Starting with the first line of the data that follows, transcribe every line verbatim until the line containing "MB().box(TC - TU" has been transcribed.

+++ DATA +++

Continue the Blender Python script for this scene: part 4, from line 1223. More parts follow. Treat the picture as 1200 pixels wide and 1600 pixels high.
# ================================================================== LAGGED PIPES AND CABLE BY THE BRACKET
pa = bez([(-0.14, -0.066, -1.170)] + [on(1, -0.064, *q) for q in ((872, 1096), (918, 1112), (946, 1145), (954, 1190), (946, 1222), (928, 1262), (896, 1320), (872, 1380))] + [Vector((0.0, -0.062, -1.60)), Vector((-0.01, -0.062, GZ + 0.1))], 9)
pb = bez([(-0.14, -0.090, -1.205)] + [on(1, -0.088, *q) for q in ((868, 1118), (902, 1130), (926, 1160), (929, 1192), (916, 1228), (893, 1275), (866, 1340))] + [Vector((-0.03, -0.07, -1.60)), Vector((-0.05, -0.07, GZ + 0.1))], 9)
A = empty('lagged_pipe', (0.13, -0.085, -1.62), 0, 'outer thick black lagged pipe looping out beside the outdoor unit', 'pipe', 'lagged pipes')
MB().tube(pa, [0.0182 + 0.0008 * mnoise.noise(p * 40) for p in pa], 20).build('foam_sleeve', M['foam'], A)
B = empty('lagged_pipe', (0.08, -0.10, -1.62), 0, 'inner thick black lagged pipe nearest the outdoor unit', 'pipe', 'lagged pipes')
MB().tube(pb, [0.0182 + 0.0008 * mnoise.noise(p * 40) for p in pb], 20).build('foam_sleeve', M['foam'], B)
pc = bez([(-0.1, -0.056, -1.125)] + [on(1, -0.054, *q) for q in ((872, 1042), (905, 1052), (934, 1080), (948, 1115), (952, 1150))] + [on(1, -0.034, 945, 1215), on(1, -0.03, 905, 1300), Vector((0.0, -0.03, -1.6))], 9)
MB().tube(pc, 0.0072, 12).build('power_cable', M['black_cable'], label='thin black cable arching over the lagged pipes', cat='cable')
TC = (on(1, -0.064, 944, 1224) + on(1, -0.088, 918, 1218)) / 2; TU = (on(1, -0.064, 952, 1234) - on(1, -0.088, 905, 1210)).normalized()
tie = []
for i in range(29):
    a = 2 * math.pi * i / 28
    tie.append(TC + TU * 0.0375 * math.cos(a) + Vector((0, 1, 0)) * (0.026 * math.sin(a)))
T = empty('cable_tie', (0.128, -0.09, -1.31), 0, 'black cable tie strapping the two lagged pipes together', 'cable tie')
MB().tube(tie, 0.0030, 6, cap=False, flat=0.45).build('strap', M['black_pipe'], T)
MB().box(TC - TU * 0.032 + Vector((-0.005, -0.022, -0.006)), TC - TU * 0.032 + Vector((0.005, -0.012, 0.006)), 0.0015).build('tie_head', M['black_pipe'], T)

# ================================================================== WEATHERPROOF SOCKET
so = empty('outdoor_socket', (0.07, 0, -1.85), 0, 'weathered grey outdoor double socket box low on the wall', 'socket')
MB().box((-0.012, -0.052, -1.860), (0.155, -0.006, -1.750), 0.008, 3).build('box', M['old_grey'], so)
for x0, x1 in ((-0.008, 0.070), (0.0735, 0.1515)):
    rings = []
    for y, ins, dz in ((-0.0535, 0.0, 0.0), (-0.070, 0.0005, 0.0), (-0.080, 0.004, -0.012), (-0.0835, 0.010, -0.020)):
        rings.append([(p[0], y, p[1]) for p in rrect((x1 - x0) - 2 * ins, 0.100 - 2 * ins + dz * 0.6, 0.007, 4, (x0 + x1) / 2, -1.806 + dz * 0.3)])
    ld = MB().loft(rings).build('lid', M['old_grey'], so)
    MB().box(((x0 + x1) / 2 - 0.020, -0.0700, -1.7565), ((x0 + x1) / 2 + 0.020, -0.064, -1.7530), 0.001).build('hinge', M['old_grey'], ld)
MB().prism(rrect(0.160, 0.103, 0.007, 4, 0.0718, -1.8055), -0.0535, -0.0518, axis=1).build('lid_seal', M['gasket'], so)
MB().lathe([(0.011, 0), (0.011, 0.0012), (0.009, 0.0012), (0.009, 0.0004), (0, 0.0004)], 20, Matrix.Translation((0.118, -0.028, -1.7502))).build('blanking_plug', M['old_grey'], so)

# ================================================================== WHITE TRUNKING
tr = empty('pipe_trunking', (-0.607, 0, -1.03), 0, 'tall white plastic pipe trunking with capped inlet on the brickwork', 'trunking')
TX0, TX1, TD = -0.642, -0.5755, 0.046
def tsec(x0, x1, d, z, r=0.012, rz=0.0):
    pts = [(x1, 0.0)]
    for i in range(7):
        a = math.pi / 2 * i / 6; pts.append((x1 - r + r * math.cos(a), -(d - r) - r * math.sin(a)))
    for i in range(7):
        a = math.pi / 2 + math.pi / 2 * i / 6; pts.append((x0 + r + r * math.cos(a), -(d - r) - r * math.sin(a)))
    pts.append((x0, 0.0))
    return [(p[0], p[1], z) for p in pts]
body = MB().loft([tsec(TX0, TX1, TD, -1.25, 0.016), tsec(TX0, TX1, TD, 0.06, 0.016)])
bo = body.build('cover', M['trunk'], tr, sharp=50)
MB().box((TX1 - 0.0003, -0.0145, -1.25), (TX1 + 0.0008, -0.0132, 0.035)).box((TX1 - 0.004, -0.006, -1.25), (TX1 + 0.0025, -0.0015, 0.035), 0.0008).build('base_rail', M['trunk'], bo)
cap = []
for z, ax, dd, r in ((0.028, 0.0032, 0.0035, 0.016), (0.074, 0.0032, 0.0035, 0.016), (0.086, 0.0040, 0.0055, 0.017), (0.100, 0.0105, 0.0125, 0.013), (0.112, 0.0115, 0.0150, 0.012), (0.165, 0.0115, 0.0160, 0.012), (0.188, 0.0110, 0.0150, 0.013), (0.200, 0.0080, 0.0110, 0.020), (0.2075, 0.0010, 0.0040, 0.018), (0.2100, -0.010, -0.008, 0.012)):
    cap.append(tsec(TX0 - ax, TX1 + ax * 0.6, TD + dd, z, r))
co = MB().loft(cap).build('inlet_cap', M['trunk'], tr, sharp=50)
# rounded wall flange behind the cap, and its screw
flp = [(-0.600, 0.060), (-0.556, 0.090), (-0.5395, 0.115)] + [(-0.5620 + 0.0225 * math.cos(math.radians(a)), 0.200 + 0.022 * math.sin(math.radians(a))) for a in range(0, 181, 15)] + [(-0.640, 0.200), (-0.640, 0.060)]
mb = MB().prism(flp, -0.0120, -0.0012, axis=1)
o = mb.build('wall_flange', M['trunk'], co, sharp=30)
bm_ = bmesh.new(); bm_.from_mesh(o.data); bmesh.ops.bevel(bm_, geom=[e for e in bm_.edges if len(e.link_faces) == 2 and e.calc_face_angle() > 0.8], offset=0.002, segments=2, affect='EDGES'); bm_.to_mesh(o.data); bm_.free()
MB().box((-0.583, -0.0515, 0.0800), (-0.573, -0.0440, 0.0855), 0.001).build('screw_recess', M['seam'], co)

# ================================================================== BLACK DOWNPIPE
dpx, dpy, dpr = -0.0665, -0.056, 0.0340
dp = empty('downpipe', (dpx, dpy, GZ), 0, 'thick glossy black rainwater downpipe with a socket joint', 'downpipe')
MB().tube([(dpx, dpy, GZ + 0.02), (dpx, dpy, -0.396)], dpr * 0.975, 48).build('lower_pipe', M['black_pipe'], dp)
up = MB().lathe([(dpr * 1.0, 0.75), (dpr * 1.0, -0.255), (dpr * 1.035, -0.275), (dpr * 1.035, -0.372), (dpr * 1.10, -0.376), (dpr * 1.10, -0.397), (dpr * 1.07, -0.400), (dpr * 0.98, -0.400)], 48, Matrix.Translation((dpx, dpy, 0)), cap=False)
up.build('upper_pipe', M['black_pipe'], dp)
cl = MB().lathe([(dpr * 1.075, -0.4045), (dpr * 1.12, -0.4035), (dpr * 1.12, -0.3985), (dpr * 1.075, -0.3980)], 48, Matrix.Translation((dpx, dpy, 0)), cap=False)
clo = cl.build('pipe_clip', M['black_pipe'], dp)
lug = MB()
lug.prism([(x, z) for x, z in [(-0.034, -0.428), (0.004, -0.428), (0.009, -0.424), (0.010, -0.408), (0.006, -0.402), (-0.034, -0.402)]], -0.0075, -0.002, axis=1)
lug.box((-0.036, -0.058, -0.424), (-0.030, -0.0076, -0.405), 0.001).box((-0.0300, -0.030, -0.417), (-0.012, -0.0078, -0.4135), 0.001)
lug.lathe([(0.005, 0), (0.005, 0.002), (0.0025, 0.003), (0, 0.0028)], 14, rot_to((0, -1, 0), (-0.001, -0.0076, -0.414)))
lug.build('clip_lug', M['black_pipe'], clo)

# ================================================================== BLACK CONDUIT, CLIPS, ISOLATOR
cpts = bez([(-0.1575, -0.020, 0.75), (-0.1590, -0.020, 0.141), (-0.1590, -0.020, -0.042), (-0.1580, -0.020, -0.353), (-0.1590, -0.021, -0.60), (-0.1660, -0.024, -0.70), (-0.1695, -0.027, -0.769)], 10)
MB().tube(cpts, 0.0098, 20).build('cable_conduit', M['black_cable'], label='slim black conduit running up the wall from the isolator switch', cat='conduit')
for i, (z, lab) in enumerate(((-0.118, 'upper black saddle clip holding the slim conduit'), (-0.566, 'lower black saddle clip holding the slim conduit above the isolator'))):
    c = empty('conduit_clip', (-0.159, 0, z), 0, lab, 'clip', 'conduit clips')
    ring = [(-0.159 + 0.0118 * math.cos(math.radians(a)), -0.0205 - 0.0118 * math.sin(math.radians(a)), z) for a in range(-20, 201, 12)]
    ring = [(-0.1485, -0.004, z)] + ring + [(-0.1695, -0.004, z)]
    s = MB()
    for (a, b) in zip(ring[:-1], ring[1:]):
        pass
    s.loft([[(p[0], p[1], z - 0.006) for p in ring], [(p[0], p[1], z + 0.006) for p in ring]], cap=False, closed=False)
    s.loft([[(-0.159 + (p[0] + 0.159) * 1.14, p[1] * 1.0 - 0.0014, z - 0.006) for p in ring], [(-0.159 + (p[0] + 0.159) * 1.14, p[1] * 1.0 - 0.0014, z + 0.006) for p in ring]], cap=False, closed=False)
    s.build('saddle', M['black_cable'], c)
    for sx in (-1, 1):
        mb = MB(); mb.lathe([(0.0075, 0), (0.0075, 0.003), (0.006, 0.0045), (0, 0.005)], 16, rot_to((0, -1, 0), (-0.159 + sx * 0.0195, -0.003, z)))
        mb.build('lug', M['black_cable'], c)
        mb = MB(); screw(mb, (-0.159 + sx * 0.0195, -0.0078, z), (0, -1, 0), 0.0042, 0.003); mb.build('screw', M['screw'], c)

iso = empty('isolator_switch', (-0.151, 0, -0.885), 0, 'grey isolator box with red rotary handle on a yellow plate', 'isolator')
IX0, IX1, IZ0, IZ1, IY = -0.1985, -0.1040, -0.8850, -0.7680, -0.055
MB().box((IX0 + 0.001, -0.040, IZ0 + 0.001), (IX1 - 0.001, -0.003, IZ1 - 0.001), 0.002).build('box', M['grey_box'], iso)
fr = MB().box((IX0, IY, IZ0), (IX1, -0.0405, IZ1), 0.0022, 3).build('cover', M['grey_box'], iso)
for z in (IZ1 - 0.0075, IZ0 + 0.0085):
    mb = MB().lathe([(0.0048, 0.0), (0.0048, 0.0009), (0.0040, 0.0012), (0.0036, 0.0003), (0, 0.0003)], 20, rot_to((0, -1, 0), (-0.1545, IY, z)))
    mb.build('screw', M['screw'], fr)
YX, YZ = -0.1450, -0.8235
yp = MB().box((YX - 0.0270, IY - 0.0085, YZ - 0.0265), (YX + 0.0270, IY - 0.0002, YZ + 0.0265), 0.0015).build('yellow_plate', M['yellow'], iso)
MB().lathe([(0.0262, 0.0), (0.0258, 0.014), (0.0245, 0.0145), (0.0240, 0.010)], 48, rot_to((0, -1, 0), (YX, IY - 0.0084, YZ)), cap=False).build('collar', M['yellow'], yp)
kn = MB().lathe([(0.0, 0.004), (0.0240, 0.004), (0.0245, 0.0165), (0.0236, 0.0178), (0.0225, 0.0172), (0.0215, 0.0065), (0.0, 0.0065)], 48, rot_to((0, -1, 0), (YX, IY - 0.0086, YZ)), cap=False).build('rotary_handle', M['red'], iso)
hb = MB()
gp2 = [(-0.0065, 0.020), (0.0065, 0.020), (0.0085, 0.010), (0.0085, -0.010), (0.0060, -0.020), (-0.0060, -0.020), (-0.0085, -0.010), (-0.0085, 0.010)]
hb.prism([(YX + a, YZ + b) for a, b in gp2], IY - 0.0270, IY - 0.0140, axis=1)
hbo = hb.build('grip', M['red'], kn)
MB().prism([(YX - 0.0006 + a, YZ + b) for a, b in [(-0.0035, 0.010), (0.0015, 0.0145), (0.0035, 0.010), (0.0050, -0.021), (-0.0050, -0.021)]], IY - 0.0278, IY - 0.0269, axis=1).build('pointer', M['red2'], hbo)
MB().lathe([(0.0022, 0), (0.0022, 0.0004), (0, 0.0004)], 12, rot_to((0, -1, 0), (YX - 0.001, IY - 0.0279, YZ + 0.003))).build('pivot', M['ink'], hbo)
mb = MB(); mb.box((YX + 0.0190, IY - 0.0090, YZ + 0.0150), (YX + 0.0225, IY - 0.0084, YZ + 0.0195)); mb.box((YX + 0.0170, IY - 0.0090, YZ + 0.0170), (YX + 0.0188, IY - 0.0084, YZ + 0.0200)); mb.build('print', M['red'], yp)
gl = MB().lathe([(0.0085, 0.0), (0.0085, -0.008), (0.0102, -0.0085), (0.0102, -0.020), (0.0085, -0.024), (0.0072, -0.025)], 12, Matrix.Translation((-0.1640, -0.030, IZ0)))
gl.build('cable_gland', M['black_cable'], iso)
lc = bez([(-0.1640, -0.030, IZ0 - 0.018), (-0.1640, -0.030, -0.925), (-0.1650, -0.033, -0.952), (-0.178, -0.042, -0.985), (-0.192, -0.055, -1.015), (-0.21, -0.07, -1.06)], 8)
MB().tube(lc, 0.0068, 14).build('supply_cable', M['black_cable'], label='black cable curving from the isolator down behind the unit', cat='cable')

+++

§ **ANSWER FOR THIS EXERCISE**
Continue the Blender Python script for this scene: part 4, from line 1223. More parts follow. Treat the picture as 1200 pixels wide and 1600 pixels high.
# ================================================================== LAGGED PIPES AND CABLE BY THE BRACKET
pa = bez([(-0.14, -0.066, -1.170)] + [on(1, -0.064, *q) for q in ((872, 1096), (918, 1112), (946, 1145), (954, 1190), (946, 1222), (928, 1262), (896, 1320), (872, 1380))] + [Vector((0.0, -0.062, -1.60)), Vector((-0.01, -0.062, GZ + 0.1))], 9)
pb = bez([(-0.14, -0.090, -1.205)] + [on(1, -0.088, *q) for q in ((868, 1118), (902, 1130), (926, 1160), (929, 1192), (916, 1228), (893, 1275), (866, 1340))] + [Vector((-0.03, -0.07, -1.60)), Vector((-0.05, -0.07, GZ + 0.1))], 9)
A = empty('lagged_pipe', (0.13, -0.085, -1.62), 0, 'outer thick black lagged pipe looping out beside the outdoor unit', 'pipe', 'lagged pipes')
MB().tube(pa, [0.0182 + 0.0008 * mnoise.noise(p * 40) for p in pa], 20).build('foam_sleeve', M['foam'], A)
B = empty('lagged_pipe', (0.08, -0.10, -1.62), 0, 'inner thick black lagged pipe nearest the outdoor unit', 'pipe', 'lagged pipes')
MB().tube(pb, [0.0182 + 0.0008 * mnoise.noise(p * 40) for p in pb], 20).build('foam_sleeve', M['foam'], B)
pc = bez([(-0.1, -0.056, -1.125)] + [on(1, -0.054, *q) for q in ((872, 1042), (905, 1052), (934, 1080), (948, 1115), (952, 1150))] + [on(1, -0.034, 945, 1215), on(1, -0.03, 905, 1300), Vector((0.0, -0.03, -1.6))], 9)
MB().tube(pc, 0.0072, 12).build('power_cable', M['black_cable'], label='thin black cable arching over the lagged pipes', cat='cable')
TC = (on(1, -0.064, 944, 1224) + on(1, -0.088, 918, 1218)) / 2; TU = (on(1, -0.064, 952, 1234) - on(1, -0.088, 905, 1210)).normalized()
tie = []
for i in range(29):
    a = 2 * math.pi * i / 28
    tie.append(TC + TU * 0.0375 * math.cos(a) + Vector((0, 1, 0)) * (0.026 * math.sin(a)))
T = empty('cable_tie', (0.128, -0.09, -1.31), 0, 'black cable tie strapping the two lagged pipes together', 'cable tie')
MB().tube(tie, 0.0030, 6, cap=False, flat=0.45).build('strap', M['black_pipe'], T)
MB().box(TC - TU * 0.032 + Vector((-0.005, -0.022, -0.006)), TC - TU * 0.032 + Vector((0.005, -0.012, 0.006)), 0.0015).build('tie_head', M['black_pipe'], T)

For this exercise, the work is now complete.